自分の中には趣味のサイクルの様なものが存在する。
あるときはオーディオ、そしてある時はアマチュア無線。
しかし、しかし、これは決して同時進行しない。
もっともっと自分の中で色々な事へのサイクルが存在するが、こと電気関係ではこの二大サイクルが存在する。
こういうサイクルのことをエッセイストの三浦淳氏は「マイ・ブーム」と名付けた。
中々うまいネーミングだな。
人によっては一生に一つの事をやり遂げられる集中力を持つ事が出来るが、マイ・ブーム型の人の方が人口比が多い様な気がする。
さて、君たちはどちらのタイプかな?マイ・ブーム型には外的刺激が必要だ。
自分にとっての外的刺激・・・それは我が校の展覧会なのである。
「紙漉き」が出ると自分でもやりたくなる。
「燻製(くんせい)」が出るとチャレンジ。
常にこの労作展(作品展)は自分にとって重要外的刺激。
君たちにはどうだろうか?自分の仲間の作品を見て大いにやる気を出した人も少なからずいるのではないか。

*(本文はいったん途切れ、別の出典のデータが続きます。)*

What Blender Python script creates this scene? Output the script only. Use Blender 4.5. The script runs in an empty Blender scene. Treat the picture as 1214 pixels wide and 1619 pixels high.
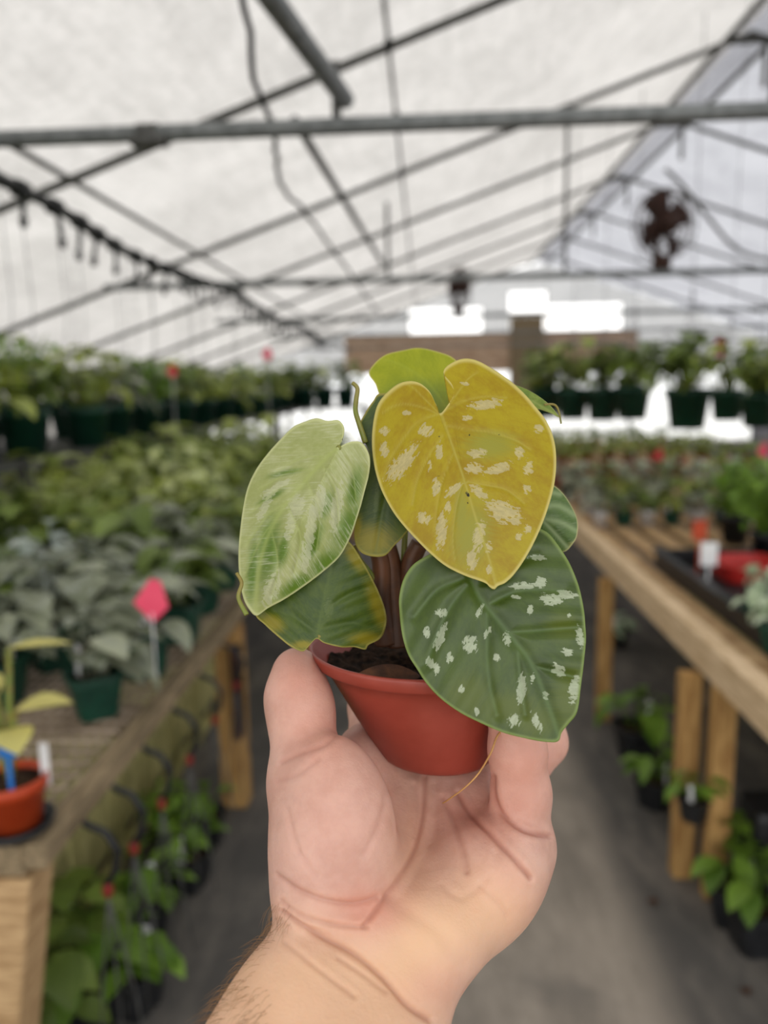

労作展は参加することに意味があるのは勿論、他人の作品を見たり触れたりしてその人の考え方見方に触れるとても大切な機会だ。
そう、労作展は相互刺激のばであるのだ。だからこの学校を卒業しても見にきて欲しい。
後輩の作品を。
これからも物作りを忘れないで欲しい。
在校生は人に見られる事を常に意識した作品作りに励んで欲しい。
さて、来年は私にどんな刺激をくれるのかな。